The pressure is especially visible in export data. Global cognac shipments fell 15.1% to 141 million bottles in 2025, according to BNIC, the industry trade body, while ex cellars revenue dropped 25.3% to €2.24 billion, or about US$2.6 billion. In North America, which remains a crucial market, shipments fell 19.4% to 56.9 million bottles and value declined 34% to €737.3 million, or about US$803 million.
That is a sharp reversal for a category that had long leaned on a premium image. Cognac has often sold itself as a drink for special occasions, but special occasions are becoming less frequent, and when they do happen, many consumers are trading down or choosing a different spirit altogether. Tequila has been one of the clearest beneficiaries, especially among shoppers who still want something premium but less tied to tradition.
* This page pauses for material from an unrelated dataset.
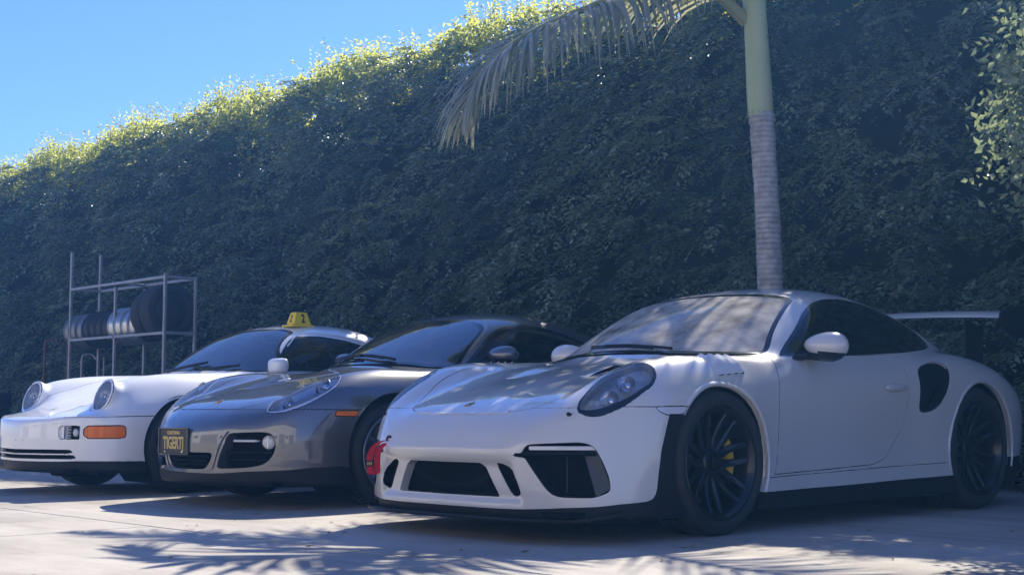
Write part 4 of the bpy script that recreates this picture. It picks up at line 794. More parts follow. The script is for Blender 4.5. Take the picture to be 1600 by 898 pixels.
def cabin(car, x0, x1, w, zf, steer=-.36, dx=.0):
    """seats, dashboard, wheel: what shows through the glass"""
    r = car.root
    MB().box(((x0+x1)/2, 0, zf-.58), (x1-x0+.6, w*2, .02)).build('cabin_floor', M['interior'], r)
    mb = MB(); rings = []
    for x, z in ((x0-.12, zf+.03), (x0+.12, zf+.055), (x0+.30, zf+.035), (x0+.36, zf-.03), (x0+.34, zf-.25)): rings.append([Vector((x, y*w*.97, z-.03*abs(y)**3+.02*math.exp(-((y-steer/w)/.25)**2))) for y in np.linspace(-1, 1, 15)])
    mb.loft(rings, close=False, cap=False); mb.build('dashboard', M['interior'], r)
    for sy in (-1, 1):
        s = empty('seat', (x0+.92+dx, sy*w*.50, zf-.56), r); rot = Matrix.Rotation(math.radians(16), 3, 'Y')
        MB().box((-.08, 0, .10), (.50, .46, .13), bev=.05).build('seat_cushion', M['alcantara'], s); 
        MB().box(Vector((.20, 0, .12))+rot@Vector((0, 0, .30)), (.11, .46, .60), rot, bev=.045, taper=.82).build('backrest', M['alcantara'], s)
        MB().box(Vector((.20, 0, .12))+rot@Vector((0, 0, .66)), (.09, .24, .17), rot, bev=.04).build('headrest', M['alcantara'], s)
    c = Vector((x0+.46, steer, zf+.005)); R = Matrix.Rotation(math.radians(-66), 3, 'Y'); mb = MB(); ring = [c+R@Vector((.18*math.cos(a), .18*math.sin(a), 0)) for a in [2*math.pi*k/36 for k in range(37)]]
    mb.tube(ring, .014, 8)
    for a in (0, math.pi, -math.pi/2): mb.tube([c, c+R@Vector((.17*math.sin(a+math.pi/2), .17*math.cos(a+math.pi/2), 0))], .012, 6)
    mb.ell(tuple(c), (.05, .05, .05), 12, 8); mb.build('steering_wheel', M['interior'], r)
    MB().box((x0+.62, 0, car.at(x0+.62, 0, 1.4)[0].z-.09), (.02, .20, .055), bev=.01).build('rear_view_mirror', M['black'], r)
def lamp_unit(car, parent, p, n, r, depth, ball=True):
    """projector: silver cup and glass ball set into the lamp"""
    F = frame(n); mb = MB(); prof = [(0.0, r), (.006, r*.94), (-depth*.5, r*.72), (-depth, r*.45)]
    rings = [[p+F@Vector((q*math.cos(a), q*math.sin(a), z)) for z, q in prof] for a in [2*math.pi*k/28 for k in range(28)]]
    mb.loft(rings, close=False, cap=False, wrap=True); mb.build('projector_cup', M['reflector'], parent)
    c = p-F@Vector((0, 0, depth*.55)); MB().ell(tuple(c), (r*.62,)*3, 18, 12).build('projector_lens', M['ball'], parent)
def plate_at(car, c, yaw, w, h):
    e = empty('number_plate', c, car.root); e.rotation_euler = (math.radians(4), 0, yaw); return e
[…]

The broader spirits market shows the same pattern. In 2025, tequila and mezcal revenue fell 4.1% to $6.4 billion, but lower priced bottles gained volume, while ready to drink cocktails climbed more than 16% to $3.8 billion as consumers looked for convenience and value. That suggests the issue is not simply that people stopped buying alcohol. It is that they are buying differently, often with more attention to price, style, and how a drink fits into everyday life.
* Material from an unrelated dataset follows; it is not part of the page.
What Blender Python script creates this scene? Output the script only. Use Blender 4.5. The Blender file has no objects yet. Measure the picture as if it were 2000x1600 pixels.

Cognac now faces a difficult question that extends beyond one region or one export cycle. If younger consumers are building drinking habits around moderation, health, and flexibility, then the category cannot rely on the old idea that age alone will bring them into the fold. The next phase for cognac may depend less on nostalgia and more on whether it can find a place in a market where indulgence has become more selective.